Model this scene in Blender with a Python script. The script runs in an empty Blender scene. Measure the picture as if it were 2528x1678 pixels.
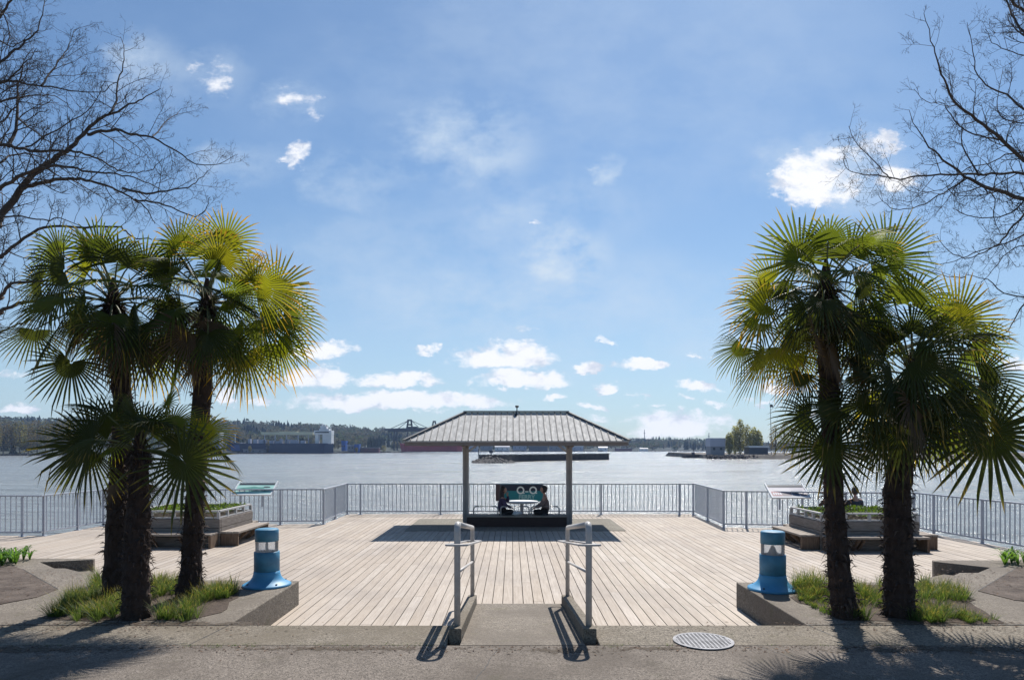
import bpy, bmesh, math, random
from mathutils import Vector, Matrix, noise
rad = math.radians
scene = bpy.context.scene
COL = scene.collection
# ------------------------------------------------------------------ camera
F = 1685.0; HOR = 1104.0; CX = 1264.0; CH = 2.19
cam_d = bpy.data.cameras.new("camera"); cam = bpy.data.objects.new("camera", cam_d); COL.objects.link(cam)
cam.location = (0, 0, CH); cam.rotation_euler = (rad(90), 0, 0)
cam_d.sensor_width = 36; cam_d.lens = 24.0; cam_d.shift_y = 0.1048
cam_d.clip_start = 0.1; cam_d.clip_end = 9000
scene.camera = cam
# ------------------------------------------------------------------ light
SUN_EL = rad(52.3); SUN_AZ = rad(15.8)            # azimuth from +Y towards +X
sd = Vector((math.sin(SUN_AZ)*math.cos(SUN_EL), math.cos(SUN_AZ)*math.cos(SUN_EL), math.sin(SUN_EL)))
sl = bpy.data.lights.new("sun", 'SUN'); so = bpy.data.objects.new("sun", sl); COL.objects.link(so)
sl.energy = 5.0; sl.angle = rad(0.5); sl.color = (1.0, 0.95, 0.88)
so.rotation_euler = sd.to_track_quat('Z', 'Y').to_euler()
scene.view_settings.view_transform = 'Standard'; scene.view_settings.look = 'None'
scene.view_settings.exposure = 0.45; scene.view_settings.gamma = 1.0
# ------------------------------------------------------------------ world: sky and clouds by direction
world = bpy.data.worlds.new("World"); scene.world = world; world.use_nodes = True
class G:
    """small node-graph helper"""
    def __init__(s, nt): s.nt = nt; s.n = nt.nodes; s.l = nt.links
    def node(s, t, **kw):
        n = s.n.new(t)
        for k, v in kw.items(): setattr(n, k, v)
        return n
    def put(s, inp, v):
        if isinstance(v, bpy.types.NodeSocket): s.l.new(v, inp)
        elif v is not None: inp.default_value = v
    def m(s, op, a, b=None, c=None, clamp=False):
        n = s.node('ShaderNodeMath', operation=op, use_clamp=clamp)
        s.put(n.inputs[0], a); s.put(n.inputs[1], b); s.put(n.inputs[2], c)
        return n.outputs[0]
    def vm(s, op, a, b=None):
        n = s.node('ShaderNodeVectorMath', operation=op); s.put(n.inputs[0], a); s.put(n.inputs[1], b); return n.outputs[0]
    def noise(s, vec, scale, detail=4, rough=.5, dist=0.0, out=0):
        n = s.node('ShaderNodeTexNoise'); s.put(n.inputs['Vector'], vec); n.inputs['Scale'].default_value = scale
        n.inputs['Detail'].default_value = detail; n.inputs['Roughness'].default_value = rough; n.inputs['Distortion'].default_value = dist
        return n.outputs[out]
    def ramp(s, v, lo, hi, a=0.0, b=1.0, smooth=False):
        n = s.node('ShaderNodeMapRange'); n.interpolation_type = 'SMOOTHSTEP' if smooth else 'LINEAR'
        s.put(n.inputs[0], v); n.inputs[1].default_value = lo; n.inputs[2].default_value = hi
        n.inputs[3].default_value = a; n.inputs[4].default_value = b; return n.outputs[0]
    def mix(s, f, a, b, blend='MIX'):
        n = s.node('ShaderNodeMix', data_type='RGBA', blend_type=blend)
        s.put(n.inputs[0], f)
        for i, v in ((6, a), (7, b)):
            if isinstance(v, tuple) and len(v) == 3: v = v + (1,)
            s.put(n.inputs[i], v)
        return n.outputs[2]
g = G(world.node_tree)
for n in list(g.n): g.n.remove(n)
wo = g.node('ShaderNodeOutputWorld'); bg = g.node('ShaderNodeBackground'); g.l.new(bg.outputs[0], wo.inputs[0])
sky = g.node('ShaderNodeTexSky', sky_type='NISHITA'); sky.sun_disc = False
sky.sun_elevation = SUN_EL; sky.sun_rotation = SUN_AZ; sky.altitude = 10
sky.air_density = 1.0; sky.dust_density = 0.5; sky.ozone_density = 1.6
SKY = 0.07
bg.inputs[1].default_value = SKY
K = lambda r, g_, b: (r/SKY*.73, g_/SKY*.73, b/SKY*.73)
tc = g.node('ShaderNodeTexCoord'); sep = g.node('ShaderNodeSeparateXYZ'); g.l.new(tc.outputs['Generated'], sep.inputs[0])
yy = g.m('MAXIMUM', sep.outputs[1], 0.08)
U = g.m('DIVIDE', sep.outputs[0], yy); V = g.m('DIVIDE', sep.outputs[2], yy)
cv = g.node('ShaderNodeCombineXYZ'); g.put(cv.inputs[0], U); g.put(cv.inputs[1], g.m('MULTIPLY', V, 1.6))
n1 = g.noise(cv.outputs[0], 14, 7, .68, 0.0, 1)
dv = g.vm('SUBTRACT', n1, (.5, .5, .5)); ds = g.node('ShaderNodeSeparateXYZ'); g.l.new(dv, ds.inputs[0])
U2 = g.m('MULTIPLY_ADD', ds.outputs[0], .095, U); V2 = g.m('MULTIPLY_ADD', ds.outputs[1], .058, V)
def cpx(px, py): return ((px*1.0702-CX)/F, -(py*1.0702-HOR)/F)
# clouds (left, right, top, bottom in the direction grid, density)
CL = [(640,1200,898,950,1.05),(700,900,905,945,.7),(812,1030,850,890,1.05),(645,810,838,896,1.0),(680,825,783,830,1.0),(950,1028,788,812,.8),
(1040,1285,787,852,1.1),(1080,1335,850,897,1.05),(1325,1402,824,852,.9),(1410,1556,826,858,.95),(1370,1440,878,902,.9),(1368,1412,776,793,.7),
(1550,1672,876,902,.9),(1745,1865,866,910,.95),(1615,1682,918,943,.85),(1586,1632,811,826,.7),(1430,1700,950,1006,.95),(1715,1815,920,946,.9),
(1308,1412,926,945,.75),(1472,1532,930,944,.6),(2290,2400,822,857,.95),(495,545,892,935,.9),(-20,85,925,957,.9),(-20,60,848,876,.6),
(440,556,130,190,.34),(455,545,165,225,.50),(630,745,195,250,.44),(690,765,225,290,.26),(636,724,328,384,.62),(1775,1980,345,485,.95),(1850,2010,330,385,.7),(1990,2130,372,440,.85),(1960,2090,306,352,.7),
(1225,1250,512,526,.5),(1560,1600,912,928,.6),(1700,1760,905,922,.6),(1440,1520,905,918,.5),(1250,1300,905,922,.6),(860,940,872,895,.6),(560,640,905,935,.8),(1840,1900,935,955,.7),(1330,1420,955,972,.55),(1180,1240,760,772,.35)]
SOFT = [(1370,1440,355,420,.55),(1230,1410,520,660,.50),(930,1240,220,440,.42),(700,960,350,480,.30),(230,430,80,270,.42),(430,660,330,430,.35),(600,780,190,290,.22),(420,580,110,250,.22),(1100,1500,420,560,.22),(1750,2150,300,500,.35),(500,1500,480,760,.22),(700,2100,-100,500,.12),(900,1900,600,900,.25)]
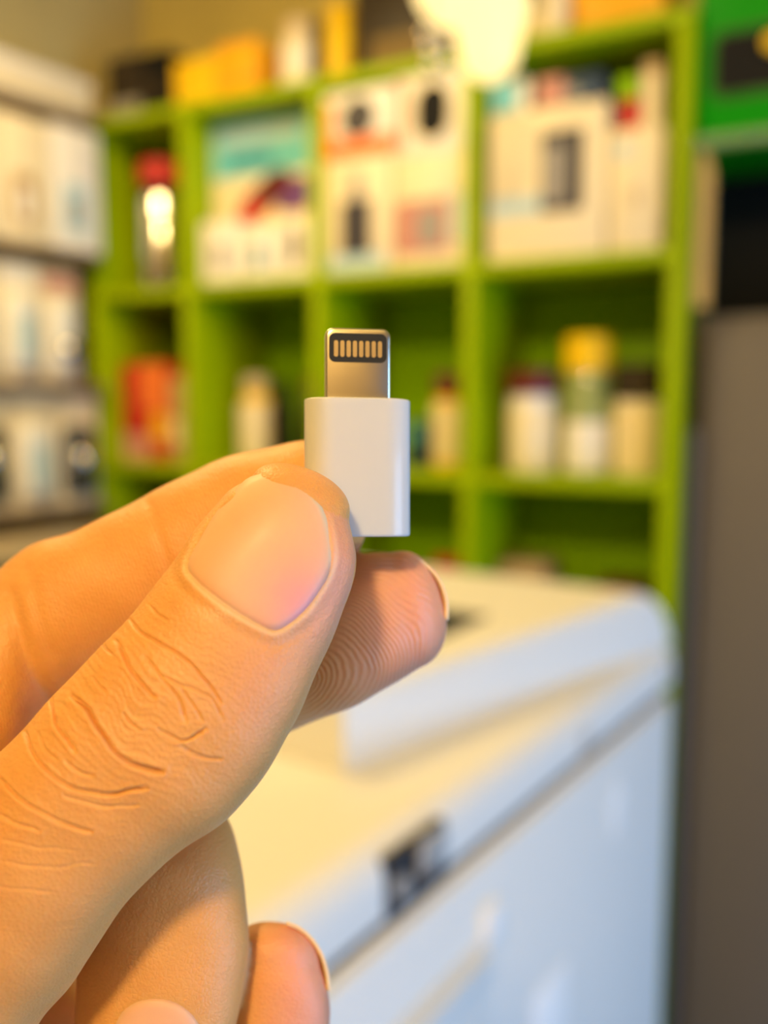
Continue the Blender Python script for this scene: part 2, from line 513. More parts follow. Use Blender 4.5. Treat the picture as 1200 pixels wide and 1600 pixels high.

====================

Give an exact reproduction of every line, leaving out any picture.

Model this scene in Blender with a Python script. The script runs in an empty Blender scene. Measure the picture as if it were 2528x1678 pixels.
import bpy, bmesh, math, random
from mathutils import Vector, Matrix, noise
rad = math.radians
scene = bpy.context.scene
COL = scene.collection
# ------------------------------------------------------------------ camera
F = 1685.0; HOR = 1104.0; CX = 1264.0; CH = 2.19
cam_d = bpy.data.cameras.new("camera"); cam = bpy.data.objects.new("camera", cam_d); COL.objects.link(cam)
cam.location = (0, 0, CH); cam.rotation_euler = (rad(90), 0, 0)
cam_d.sensor_width = 36; cam_d.lens = 24.0; cam_d.shift_y = 0.1048
cam_d.clip_start = 0.1; cam_d.clip_end = 9000
scene.camera = cam
# ------------------------------------------------------------------ light
SUN_EL = rad(52.3); SUN_AZ = rad(15.8)            # azimuth from +Y towards +X
sd = Vector((math.sin(SUN_AZ)*math.cos(SUN_EL), math.cos(SUN_AZ)*math.cos(SUN_EL), math.sin(SUN_EL)))
sl = bpy.data.lights.new("sun", 'SUN'); so = bpy.data.objects.new("sun", sl); COL.objects.link(so)
sl.energy = 5.0; sl.angle = rad(0.5); sl.color = (1.0, 0.95, 0.88)
so.rotation_euler = sd.to_track_quat('Z', 'Y').to_euler()
scene.view_settings.view_transform = 'Standard'; scene.view_settings.look = 'None'
scene.view_settings.exposure = 0.45; scene.view_settings.gamma = 1.0
# ------------------------------------------------------------------ world: sky and clouds by direction
world = bpy.data.worlds.new("World"); scene.world = world; world.use_nodes = True
class G:
    """small node-graph helper"""
    def __init__(s, nt): s.nt = nt; s.n = nt.nodes; s.l = nt.links
    def node(s, t, **kw):
        n = s.n.new(t)
        for k, v in kw.items(): setattr(n, k, v)
        return n
    def put(s, inp, v):
        if isinstance(v, bpy.types.NodeSocket): s.l.new(v, inp)
        elif v is not None: inp.default_value = v
    def m(s, op, a, b=None, c=None, clamp=False):
        n = s.node('ShaderNodeMath', operation=op, use_clamp=clamp)
        s.put(n.inputs[0], a); s.put(n.inputs[1], b); s.put(n.inputs[2], c)
        return n.outputs[0]
    def vm(s, op, a, b=None):
        n = s.node('ShaderNodeVectorMath', operation=op); s.put(n.inputs[0], a); s.put(n.inputs[1], b); return n.outputs[0]
    def noise(s, vec, scale, detail=4, rough=.5, dist=0.0, out=0):
        n = s.node('ShaderNodeTexNoise'); s.put(n.inputs['Vector'], vec); n.inputs['Scale'].default_value = scale
        n.inputs['Detail'].default_value = detail; n.inputs['Roughness'].default_value = rough; n.inputs['Distortion'].default_value = dist
        return n.outputs[out]
    def ramp(s, v, lo, hi, a=0.0, b=1.0, smooth=False):
        n = s.node('ShaderNodeMapRange'); n.interpolation_type = 'SMOOTHSTEP' if smooth else 'LINEAR'
        s.put(n.inputs[0], v); n.inputs[1].default_value = lo; n.inputs[2].default_value = hi
        n.inputs[3].default_value = a; n.inputs[4].default_value = b; return n.outputs[0]
    def mix(s, f, a, b, blend='MIX'):
        n = s.node('ShaderNodeMix', data_type='RGBA', blend_type=blend)
        s.put(n.inputs[0], f)
        for i, v in ((6, a), (7, b)):
            if isinstance(v, tuple) and len(v) == 3: v = v + (1,)
            s.put(n.inputs[i], v)
        return n.outputs[2]
g = G(world.node_tree)
for n in list(g.n): g.n.remove(n)
wo = g.node('ShaderNodeOutputWorld'); bg = g.node('ShaderNodeBackground'); g.l.new(bg.outputs[0], wo.inputs[0])
sky = g.node('ShaderNodeTexSky', sky_type='NISHITA'); sky.sun_disc = False
sky.sun_elevation = SUN_EL; sky.sun_rotation = SUN_AZ; sky.altitude = 10
sky.air_density = 1.0; sky.dust_density = 0.5; sky.ozone_density = 1.6
SKY = 0.07
bg.inputs[1].default_value = SKY
K = lambda r, g_, b: (r/SKY*.73, g_/SKY*.73, b/SKY*.73)
tc = g.node('ShaderNodeTexCoord'); sep = g.node('ShaderNodeSeparateXYZ'); g.l.new(tc.outputs['Generated'], sep.inputs[0])
yy = g.m('MAXIMUM', sep.outputs[1], 0.08)
U = g.m('DIVIDE', sep.outputs[0], yy); V = g.m('DIVIDE', sep.outputs[2], yy)
cv = g.node('ShaderNodeCombineXYZ'); g.put(cv.inputs[0], U); g.put(cv.inputs[1], g.m('MULTIPLY', V, 1.6))
n1 = g.noise(cv.outputs[0], 14, 7, .68, 0.0, 1)
dv = g.vm('SUBTRACT', n1, (.5, .5, .5)); ds = g.node('ShaderNodeSeparateXYZ'); g.l.new(dv, ds.inputs[0])
U2 = g.m('MULTIPLY_ADD', ds.outputs[0], .095, U); V2 = g.m('MULTIPLY_ADD', ds.outputs[1], .058, V)
def cpx(px, py): return ((px*1.0702-CX)/F, -(py*1.0702-HOR)/F)
# clouds (left, right, top, bottom in the direction grid, density)
CL = [(640,1200,898,950,1.05),(700,900,905,945,.7),(812,1030,850,890,1.05),(645,810,838,896,1.0),(680,825,783,830,1.0),(950,1028,788,812,.8),
(1040,1285,787,852,1.1),(1080,1335,850,897,1.05),(1325,1402,824,852,.9),(1410,1556,826,858,.95),(1370,1440,878,902,.9),(1368,1412,776,793,.7),
(1550,1672,876,902,.9),(1745,1865,866,910,.95),(1615,1682,918,943,.85),(1586,1632,811,826,.7),(1430,1700,950,1006,.95),(1715,1815,920,946,.9),
(1308,1412,926,945,.75),(1472,1532,930,944,.6),(2290,2400,822,857,.95),(495,545,892,935,.9),(-20,85,925,957,.9),(-20,60,848,876,.6),
(440,556,130,190,.34),(455,545,165,225,.50),(630,745,195,250,.44),(690,765,225,290,.26),(636,724,328,384,.62),(1775,1980,345,485,.95),(1850,2010,330,385,.7),(1990,2130,372,440,.85),(1960,2090,306,352,.7),
(1225,1250,512,526,.5),(1560,1600,912,928,.6),(1700,1760,905,922,.6),(1440,1520,905,918,.5),(1250,1300,905,922,.6),(860,940,872,895,.6),(560,640,905,935,.8),(1840,1900,935,955,.7),(1330,1420,955,972,.55),(1180,1240,760,772,.35)]
SOFT = [(1370,1440,355,420,.55),(1230,1410,520,660,.50),(930,1240,220,440,.42),(700,960,350,480,.30),(230,430,80,270,.42),(430,660,330,430,.35),(600,780,190,290,.22),(420,580,110,250,.22),(1100,1500,420,560,.22),(1750,2150,300,500,.35),(500,1500,480,760,.22),(700,2100,-100,500,.12),(900,1900,600,900,.25)]
Continue the Blender Python script for this scene: part 2, from line 513. More parts follow. Use Blender 4.5. Treat the picture as 1200 pixels wide and 1600 pixels high.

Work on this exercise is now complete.